None of the ballistic calculators seem to give an option for barrel length. They also don’t give an ammo option for 77 grain OTM. Should I select the 77 gr HPBT Match King option?
I’m using the JMB calculator. Again, I don’t see an option for barrel length. I’m assuming the data given is for a 20 inch barrel?
I want to make sure I’m getting the correct trajectory data.
I love this article on MPBR! I want to use the data for the MPBR in my zero.
Any help or suggestions would be greatly appreciated!
Thank you!
Hi David, you’re not really going to be able to select a barrel length. Rather, all of these calculations are based on velocity- of which barrel length is a major factor. From a quick search around, Magtech 77gr OTM produces about 2560 FPS from a 12.5″ barrel. That could be a good starting point to plug in your numbers.
Thanks for your response Matt!
Matt, I learned a lot from this article. Appreciate your insight on this subject. Has made me really think about what zeros to use for different rifles, barrel lengths, calibers. My issue is I have limited range distances to use for zeroing. As in, my range has 20, 25, and 100 yard distances only. So If I want to set a 36 yard zero, I would have to calculate the the difference between POI at 20 or 25 yards from POA. Would love to see an article on this if possible.

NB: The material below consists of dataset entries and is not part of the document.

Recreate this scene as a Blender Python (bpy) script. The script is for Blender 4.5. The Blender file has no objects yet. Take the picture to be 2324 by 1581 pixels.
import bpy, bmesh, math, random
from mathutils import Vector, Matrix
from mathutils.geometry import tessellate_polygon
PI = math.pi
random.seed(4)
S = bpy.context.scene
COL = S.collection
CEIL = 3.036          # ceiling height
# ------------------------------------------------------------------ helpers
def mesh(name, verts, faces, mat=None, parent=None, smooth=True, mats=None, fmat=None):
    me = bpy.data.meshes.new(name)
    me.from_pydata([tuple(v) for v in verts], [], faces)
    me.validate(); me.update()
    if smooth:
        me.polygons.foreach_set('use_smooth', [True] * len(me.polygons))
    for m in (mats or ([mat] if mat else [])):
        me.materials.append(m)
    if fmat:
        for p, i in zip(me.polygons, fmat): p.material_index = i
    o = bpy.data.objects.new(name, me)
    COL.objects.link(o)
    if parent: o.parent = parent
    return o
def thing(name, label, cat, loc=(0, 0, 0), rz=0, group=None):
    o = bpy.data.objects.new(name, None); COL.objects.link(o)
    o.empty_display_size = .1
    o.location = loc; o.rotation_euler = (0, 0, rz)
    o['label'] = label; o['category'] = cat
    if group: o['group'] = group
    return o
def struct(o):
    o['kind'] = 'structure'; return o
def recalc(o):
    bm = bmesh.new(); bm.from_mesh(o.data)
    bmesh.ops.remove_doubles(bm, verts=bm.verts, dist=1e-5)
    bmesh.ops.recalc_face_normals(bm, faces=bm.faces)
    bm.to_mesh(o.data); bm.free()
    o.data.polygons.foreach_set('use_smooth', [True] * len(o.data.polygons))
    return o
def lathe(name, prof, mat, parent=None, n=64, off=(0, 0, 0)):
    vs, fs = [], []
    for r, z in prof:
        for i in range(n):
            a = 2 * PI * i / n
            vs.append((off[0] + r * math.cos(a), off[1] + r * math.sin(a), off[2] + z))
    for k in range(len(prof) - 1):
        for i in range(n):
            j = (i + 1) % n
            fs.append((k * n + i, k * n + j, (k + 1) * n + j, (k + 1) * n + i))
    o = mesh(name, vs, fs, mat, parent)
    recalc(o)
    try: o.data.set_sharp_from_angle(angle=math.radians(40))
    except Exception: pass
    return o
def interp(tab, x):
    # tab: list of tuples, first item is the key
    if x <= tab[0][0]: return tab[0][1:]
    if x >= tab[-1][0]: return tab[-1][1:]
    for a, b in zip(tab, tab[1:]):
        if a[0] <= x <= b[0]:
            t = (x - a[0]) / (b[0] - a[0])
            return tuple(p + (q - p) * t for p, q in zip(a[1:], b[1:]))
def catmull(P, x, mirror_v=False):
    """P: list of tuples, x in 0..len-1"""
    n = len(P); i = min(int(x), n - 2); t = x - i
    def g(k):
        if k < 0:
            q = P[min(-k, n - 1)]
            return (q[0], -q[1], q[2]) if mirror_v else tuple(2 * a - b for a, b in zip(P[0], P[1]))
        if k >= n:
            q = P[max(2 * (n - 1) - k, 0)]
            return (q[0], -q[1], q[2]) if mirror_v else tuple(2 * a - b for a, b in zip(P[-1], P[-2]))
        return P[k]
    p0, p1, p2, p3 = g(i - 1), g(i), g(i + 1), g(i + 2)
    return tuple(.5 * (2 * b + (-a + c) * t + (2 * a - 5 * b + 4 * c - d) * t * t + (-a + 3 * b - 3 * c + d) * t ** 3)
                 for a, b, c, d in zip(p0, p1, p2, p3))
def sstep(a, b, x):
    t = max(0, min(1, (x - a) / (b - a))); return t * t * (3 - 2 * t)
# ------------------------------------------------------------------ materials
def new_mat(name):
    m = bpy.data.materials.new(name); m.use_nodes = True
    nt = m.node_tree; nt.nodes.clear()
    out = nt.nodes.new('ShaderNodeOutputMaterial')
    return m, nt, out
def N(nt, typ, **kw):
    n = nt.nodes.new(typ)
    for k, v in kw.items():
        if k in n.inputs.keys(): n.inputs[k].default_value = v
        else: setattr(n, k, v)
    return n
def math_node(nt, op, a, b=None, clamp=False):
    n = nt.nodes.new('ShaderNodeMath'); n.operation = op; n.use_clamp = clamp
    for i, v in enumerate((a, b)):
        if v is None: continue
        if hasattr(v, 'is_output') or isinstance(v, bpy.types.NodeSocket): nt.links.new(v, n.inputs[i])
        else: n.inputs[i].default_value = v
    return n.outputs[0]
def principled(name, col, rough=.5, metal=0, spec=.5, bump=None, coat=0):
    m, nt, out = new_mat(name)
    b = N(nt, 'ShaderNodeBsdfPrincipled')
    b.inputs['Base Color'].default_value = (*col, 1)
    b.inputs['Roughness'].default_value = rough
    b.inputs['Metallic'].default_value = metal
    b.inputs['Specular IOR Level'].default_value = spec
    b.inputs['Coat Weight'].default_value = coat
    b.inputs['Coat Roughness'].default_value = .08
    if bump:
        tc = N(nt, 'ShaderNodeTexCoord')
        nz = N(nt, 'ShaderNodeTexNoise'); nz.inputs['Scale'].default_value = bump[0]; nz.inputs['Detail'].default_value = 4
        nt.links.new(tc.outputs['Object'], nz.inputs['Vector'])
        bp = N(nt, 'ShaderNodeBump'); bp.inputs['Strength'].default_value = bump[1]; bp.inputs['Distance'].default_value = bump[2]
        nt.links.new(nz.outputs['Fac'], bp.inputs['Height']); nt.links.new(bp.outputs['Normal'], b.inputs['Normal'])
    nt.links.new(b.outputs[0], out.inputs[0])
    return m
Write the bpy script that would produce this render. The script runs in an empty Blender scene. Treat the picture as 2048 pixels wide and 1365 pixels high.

Hey Rich, thanks for the comment. Seeing as this article was posted 6 years ago, it’s probably due for an update and a refresh. In your situation, I would probably just keep things simple and use a 100 yard zero for centerfire rifles, 25 for rimfire, and 20 for pistol dots/PCCs.
Given the realistic envelope of engagement distances for “real world” scenarios outside of long distance hunting, these zeroing distances are perfectly good ways to go about things.
Makes sense! Thanks for the reply and update to article.